JUST SPAMMING | Can social media be kept out of the child's reach?

Australia’s new law bans under-16s from social media, raising debates over feasibility and implications for tech giants and society

Update: 2024-11-30 18:30 GMT
Australia is among the vanguard of nations trying to clean up social media, and the age limit legislation will make it among the world's strictest measures aimed at children. (Image: AFP)

The latest news from down under is rather baffling. The Online Safety Amendment (Social Media Minimum Age) Act 2024 passed by the Australian Senate last week seeks to ban children below the age of 16 from using social media apps like TikTok, Facebook, Reddit, Snapchat, Instagram and X. While it might take about a year for the new law to fall in place, the debates have already started raging. TikTok, one of the channels to be affected by the ban, purportedly aimed at protecting children, has warned of serious ramifications. It would push children to the darker corners of the internet, it said.

The channel has been completely banned in India since 2020. Many other countries already have different types of restriction on its use, including Australia where the app cannot be used in government devices. So the latest ban for children below 16 is only a natural corollary to the way TikTok has been perceived there all along. But what makes skeptics laugh over the ban is the feasibility of its implementations though that should not be a reason for withholding the imposition of reasonable restrictions on anything, including social media that has been taking human society on a different kind of rollercoaster ride of late.

In India, where a random politician or bureaucrat is definitely capable of conjuring up such a ban for children, claiming that the younger generation was going to the dogs mainly because of their addiction to social media, it would be really interesting to watch the game unfold in reality if at all it happens. Because in the Indian context, 70 per cent of the children access social media from their parents’ phones. And 80 per cent of the parents navigate online only with the help of their children. To put it otherwise, not many children below the age of 16 have the privilege of owning and using mobile phones on their own volition.

Even in other countries, including Australia, there is no technologically sound age verification method to weed out juveniles from the highly cacophonous social media crowd. Also to be honest, by removing persons below 16 years of age from their roster, the social media channels will stand to lose most of its ardent and regular users. While it is not known if the ramifications of having only people above 16 years on the roll call will reflect on the balance sheet of the companies that own the apps, most of the apps, other than a few popular early channels, might have very few users left.

True it is preposterous to break our heads over social media, which actually has no positive role on human existence or on the overall development of society. Yet, since social media has intertwined with our lives, we cannot completely ignore its presence if we aspire to have a meaningful and informed existence. So even if we have lived complete lives before the advent of social media or smartphones or even mobile phones, the latest technological advances that have changed the way we communicate cannot be just overlooked.

So, to see social media as a bane for children – children alone – is nothing but childish because the evolution of the social media itself was around the younger generation with its new value systems, aspirations and outlooks.
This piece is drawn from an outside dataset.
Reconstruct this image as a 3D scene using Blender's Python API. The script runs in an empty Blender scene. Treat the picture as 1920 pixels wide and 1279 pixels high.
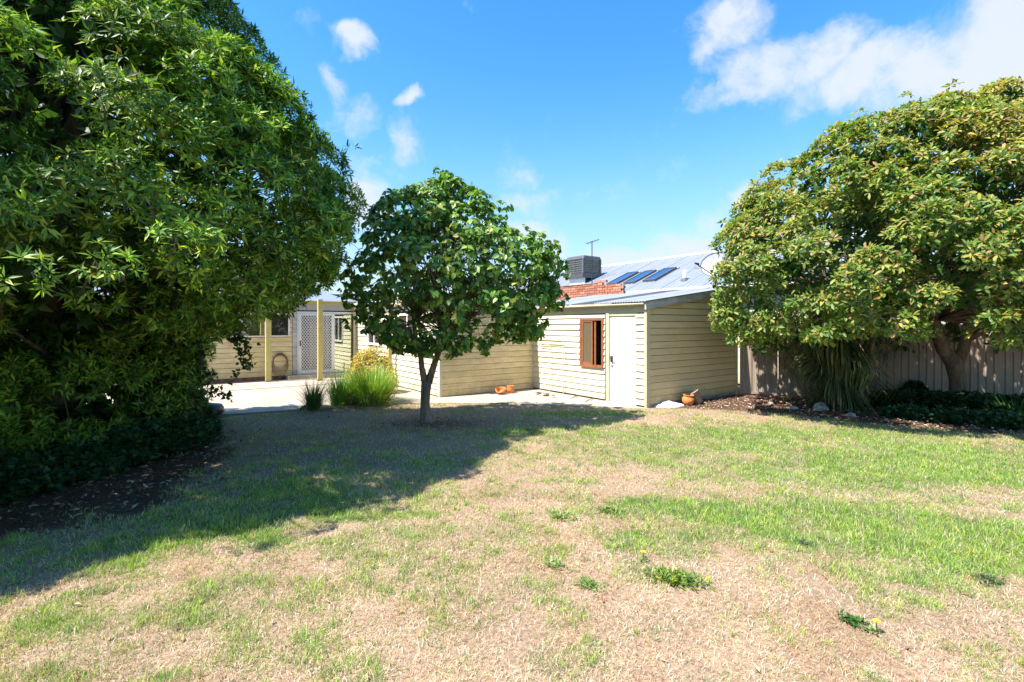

Children should only be allowed to seamlessly integrate with the system and not sought to be segregated till they reached a particular age. Monitoring the use of smartphones and parental restrictions on social media is one thing but a government law to bar them from accessing social media is another thing.

I am not sure if the Australian government has any statistics to prove that social media’s dark side has the potential to ruin young lives more than that of older people. Or has it found out that excessive use of social media has caused physical and health challenges to children more than adults? Or has it been proved that young impressionable minds could be negatively influenced by social media than grown up people? Empirical evidence might prove that adult lives, too, are jeopardized by social media as much as that of children.

For, as we know, social media is used by individuals and groups to look for and get whatever they want. It is not that social media itself imposes anything on its users, whether they are young or old. So by allowing children to use it with parental guidance and observation nothing is going to go wrong. In fact, if adults find their emotional needs met through social media, children, too, can get that done. Also it is not that social media offers a platform for drug pushers, pedophiles and sexual predators alone. It is also used by the spiritually inclined to sell their religious ideas and propagate their faiths.

To completely remove growing children from social media’s glare and then expose them to it once they attain the legal age does not sound good. Anyway, the bright side of the Australian law is that it does not ban channels like YouTube and those offering health and educational services. Also it does not put the onus of restraint on the children. It is for the technology giants to ensure that children do not log into their channels. If they are caught, they will have to pay a fine of Australian $ 49.5 million, which is a cool Rs 275 crore.